Requirements: Extract each line of the material that follows exactly and omit its pictures.

Information shown:
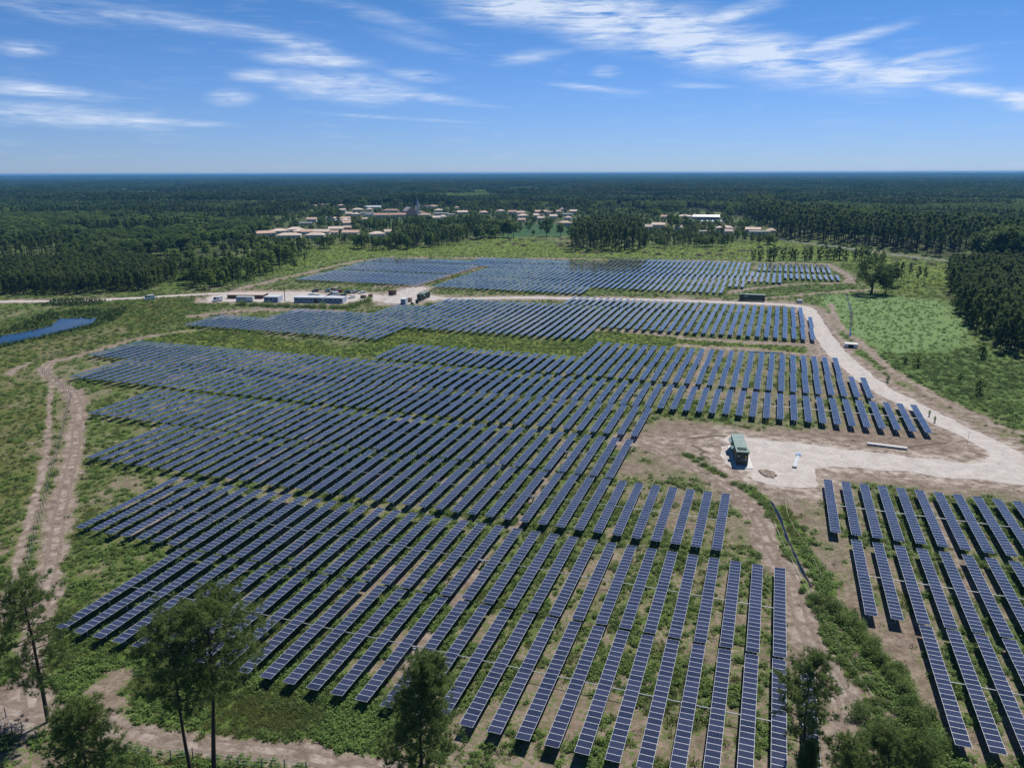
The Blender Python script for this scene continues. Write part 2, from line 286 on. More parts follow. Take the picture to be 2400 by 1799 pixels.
POLYS = [
    (VILLAGE, .85, (.070, .095, .040), 12),
    (FP((-500, 860), (330, 690), (560, 690), (470, 740), (100, 850), (-300, 1000)), .93, (.085, .105, .030), 12),
    (LEFTFIELD, .66, (.098, .122, .036), 5), (STRIP, .98, (.125, .170, .035), 5), (MEADOW, 1.0, (.150, .245, .105), 8), (MEADOW2, .97, (.090, .160, .050), 10),
    (CLEARING, .97, (.140, .200, .045), 14),
    (FP((1190, 532), (1270, 523), (1345, 527), (1340, 552), (1180, 556)), 1.0, (.035, .100, .045), 8),
    (FP((1500, 528), (1560, 519), (1700, 516), (1745, 524), (1700, 532), (1540, 533)), .7, (.13, .14, .06), 10),
    (FP((1700, 519), (1830, 522), (1830, 530), (1745, 528)), 1.0, (.035, .100, .045), 8),
    (FP((380, 640), (560, 600), (760, 580), (700, 610), (560, 660), (420, 670)), 1.0, (.10, .165, .035), 14),
    (C2((1880, 90), (1960, 20), (2212, -10)) + C3((340, 20), (1600, 30), (1700, 0), (1850, 60), (1960, 150), (1985, 200), (2212, 380), (2212, 480), (1800, 430), (900, 340), (700, 420), (600, 470), (420, 300), (240, 250), (0, 200)), .20, (.085, .115, .040), 6),
    (C2((1760, 330), (1900, 110), (2100, 150)) + C3((100, 290), (340, 430), (460, 560), (560, 800), (640, 900), (300, 420), (30, 400), (-60, 380)), .34, (.085, .125, .040), 4),
    (C3((640, 480), (900, 420), (960, 690), (1090, 740), (1170, 1200), (1030, 1080), (900, 900), (760, 650)), .38, (.085, .125, .040), 4),
    (D3((1120, 60), (1180, 220), (1330, 330), (1520, 310), (1560, 560), (1640, 830), (1580, 830), (1400, 560), (1260, 420), (1180, 300)), .20, (.085, .125, .040), 3),
    (D3((650, 0), (760, 200), (900, 400), (1100, 700), (1120, 950), (950, 1000), (900, 700), (690, 500)), .36, (.085, .125, .040), 3),
    (FP((900, 1799), (1000, 1640), (1400, 1500), (1820, 1360), (1840, 1799)), .52, (.085, .135, .040), 8),
    (FP((1250, 1340), (1520, 1100), (1720, 1150), (1830, 1350), (1500, 1480)), .54, (.085, .130, .040), 8),
    (FP((1960, 1120), (2460, 1200), (2460, 1799), (2250, 1600), (2010, 1300)), .56, (.075, .125, .038), 6),
    (FP((280, 1640), (300, 1560), (520, 1500), (900, 1640), (900, 1760), (640, 1740)), .95, (.085, .150, .035), 3),
    (FP((100, 1480), (130, 1400), (300, 1500), (270, 1580), (120, 1680)), .95, (.085, .150, .035), 3),
    (D1((0, 690), (110, 620), (260, 700), (350, 850), (270, 950), (40, 940)), .15, (.085, .13, .038), 2), (D1((610, 720), (740, 560), (900, 550), (780, 770), (720, 900), (640, 850)), .22, (.085, .13, .038), 2), (D1((700, 1120), (1200, 1170), (1700, 1215), (2212, 1260), (2212, 1500), (400, 1500)), .72, (.13, .12, .055), 2), (FP((150, 880), (190, 1000), (190, 1240), (120, 1440), (0, 1420), (60, 1200), (110, 1000)), .50, (.09, .12, .04), 3), (FP((190, 1080), (400, 1100), (390, 1300), (180, 1440), (130, 1380)), .60, (.09, .13, .036), 4),
    (B3((200, 300), (1090, 290), (1200, 330), (800, 350), (560, 395), (370, 340)), .75, (.085, .135, .040), 4),
]
PATHS = [(TRACK_LEFT, 1.6), (TRACK_LEFT2, .55), (TRACK_LEFT3, 1.0), (TRACK_LOW, 1.25), (TRACK_MID, 1.9), (TRACK_EAST, 1.2), (TRACK_BACK, 2.0), (C3((-360, 100), (-150, 108), (0, 92), (150, 68), (330, 55)), 3.4), (C3((330, 120), (220, 150), (250, 230), (400, 300)), 3.0)] + [(p, 2.2) for p in PERIM]
FORESTS = {}
def forest_line(px):
    return np.interp(px, [-400, 0, 300, 420, 560, 590, 640, 690, 720, 760, 830, 950, 1010, 1080, 1180, 1290, 1420, 1560, 1690, 1720, 1800, 1830, 1900, 2000, 2200, 2400, 2800],
                     [660, 640, 630, 640, 580, 560, 532, 512, 497, 478, 470, 467, 476, 488, 495, 488, 495, 498, 496, 520, 530, 562, 567, 577, 602, 628, 690])
def wild(x, y):                    # wooded ground, 0..1, for any ground point
    P = np.stack([x, y, np.zeros_like(x)], -1); px, py, dep = to_px(P)
    ok = (dep > 20)
    wv = ok & (py < forest_line(px))
    side = (~ok) | (px < -500) | (px > 2900)
    far = np.hypot(x, y) > 560
    return np.where(wv | (side & far), 1.0, 0.0)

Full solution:
The Blender Python script for this scene continues. Write part 2, from line 286 on. More parts follow. Take the picture to be 2400 by 1799 pixels.
POLYS = [
    (VILLAGE, .85, (.070, .095, .040), 12),
    (FP((-500, 860), (330, 690), (560, 690), (470, 740), (100, 850), (-300, 1000)), .93, (.085, .105, .030), 12),
    (LEFTFIELD, .66, (.098, .122, .036), 5), (STRIP, .98, (.125, .170, .035), 5), (MEADOW, 1.0, (.150, .245, .105), 8), (MEADOW2, .97, (.090, .160, .050), 10),
    (CLEARING, .97, (.140, .200, .045), 14),
    (FP((1190, 532), (1270, 523), (1345, 527), (1340, 552), (1180, 556)), 1.0, (.035, .100, .045), 8),
    (FP((1500, 528), (1560, 519), (1700, 516), (1745, 524), (1700, 532), (1540, 533)), .7, (.13, .14, .06), 10),
    (FP((1700, 519), (1830, 522), (1830, 530), (1745, 528)), 1.0, (.035, .100, .045), 8),
    (FP((380, 640), (560, 600), (760, 580), (700, 610), (560, 660), (420, 670)), 1.0, (.10, .165, .035), 14),
    (C2((1880, 90), (1960, 20), (2212, -10)) + C3((340, 20), (1600, 30), (1700, 0), (1850, 60), (1960, 150), (1985, 200), (2212, 380), (2212, 480), (1800, 430), (900, 340), (700, 420), (600, 470), (420, 300), (240, 250), (0, 200)), .20, (.085, .115, .040), 6),
    (C2((1760, 330), (1900, 110), (2100, 150)) + C3((100, 290), (340, 430), (460, 560), (560, 800), (640, 900), (300, 420), (30, 400), (-60, 380)), .34, (.085, .125, .040), 4),
    (C3((640, 480), (900, 420), (960, 690), (1090, 740), (1170, 1200), (1030, 1080), (900, 900), (760, 650)), .38, (.085, .125, .040), 4),
    (D3((1120, 60), (1180, 220), (1330, 330), (1520, 310), (1560, 560), (1640, 830), (1580, 830), (1400, 560), (1260, 420), (1180, 300)), .20, (.085, .125, .040), 3),
    (D3((650, 0), (760, 200), (900, 400), (1100, 700), (1120, 950), (950, 1000), (900, 700), (690, 500)), .36, (.085, .125, .040), 3),
    (FP((900, 1799), (1000, 1640), (1400, 1500), (1820, 1360), (1840, 1799)), .52, (.085, .135, .040), 8),
    (FP((1250, 1340), (1520, 1100), (1720, 1150), (1830, 1350), (1500, 1480)), .54, (.085, .130, .040), 8),
    (FP((1960, 1120), (2460, 1200), (2460, 1799), (2250, 1600), (2010, 1300)), .56, (.075, .125, .038), 6),
    (FP((280, 1640), (300, 1560), (520, 1500), (900, 1640), (900, 1760), (640, 1740)), .95, (.085, .150, .035), 3),
    (FP((100, 1480), (130, 1400), (300, 1500), (270, 1580), (120, 1680)), .95, (.085, .150, .035), 3),
    (D1((0, 690), (110, 620), (260, 700), (350, 850), (270, 950), (40, 940)), .15, (.085, .13, .038), 2), (D1((610, 720), (740, 560), (900, 550), (780, 770), (720, 900), (640, 850)), .22, (.085, .13, .038), 2), (D1((700, 1120), (1200, 1170), (1700, 1215), (2212, 1260), (2212, 1500), (400, 1500)), .72, (.13, .12, .055), 2), (FP((150, 880), (190, 1000), (190, 1240), (120, 1440), (0, 1420), (60, 1200), (110, 1000)), .50, (.09, .12, .04), 3), (FP((190, 1080), (400, 1100), (390, 1300), (180, 1440), (130, 1380)), .60, (.09, .13, .036), 4),
    (B3((200, 300), (1090, 290), (1200, 330), (800, 350), (560, 395), (370, 340)), .75, (.085, .135, .040), 4),
]
PATHS = [(TRACK_LEFT, 1.6), (TRACK_LEFT2, .55), (TRACK_LEFT3, 1.0), (TRACK_LOW, 1.25), (TRACK_MID, 1.9), (TRACK_EAST, 1.2), (TRACK_BACK, 2.0), (C3((-360, 100), (-150, 108), (0, 92), (150, 68), (330, 55)), 3.4), (C3((330, 120), (220, 150), (250, 230), (400, 300)), 3.0)] + [(p, 2.2) for p in PERIM]
FORESTS = {}
def forest_line(px):
    return np.interp(px, [-400, 0, 300, 420, 560, 590, 640, 690, 720, 760, 830, 950, 1010, 1080, 1180, 1290, 1420, 1560, 1690, 1720, 1800, 1830, 1900, 2000, 2200, 2400, 2800],
                     [660, 640, 630, 640, 580, 560, 532, 512, 497, 478, 470, 467, 476, 488, 495, 488, 495, 498, 496, 520, 530, 562, 567, 577, 602, 628, 690])
def wild(x, y):                    # wooded ground, 0..1, for any ground point
    P = np.stack([x, y, np.zeros_like(x)], -1); px, py, dep = to_px(P)
    ok = (dep > 20)
    wv = ok & (py < forest_line(px))
    side = (~ok) | (px < -500) | (px > 2900)
    far = np.hypot(x, y) > 560
    return np.where(wv | (side & far), 1.0, 0.0)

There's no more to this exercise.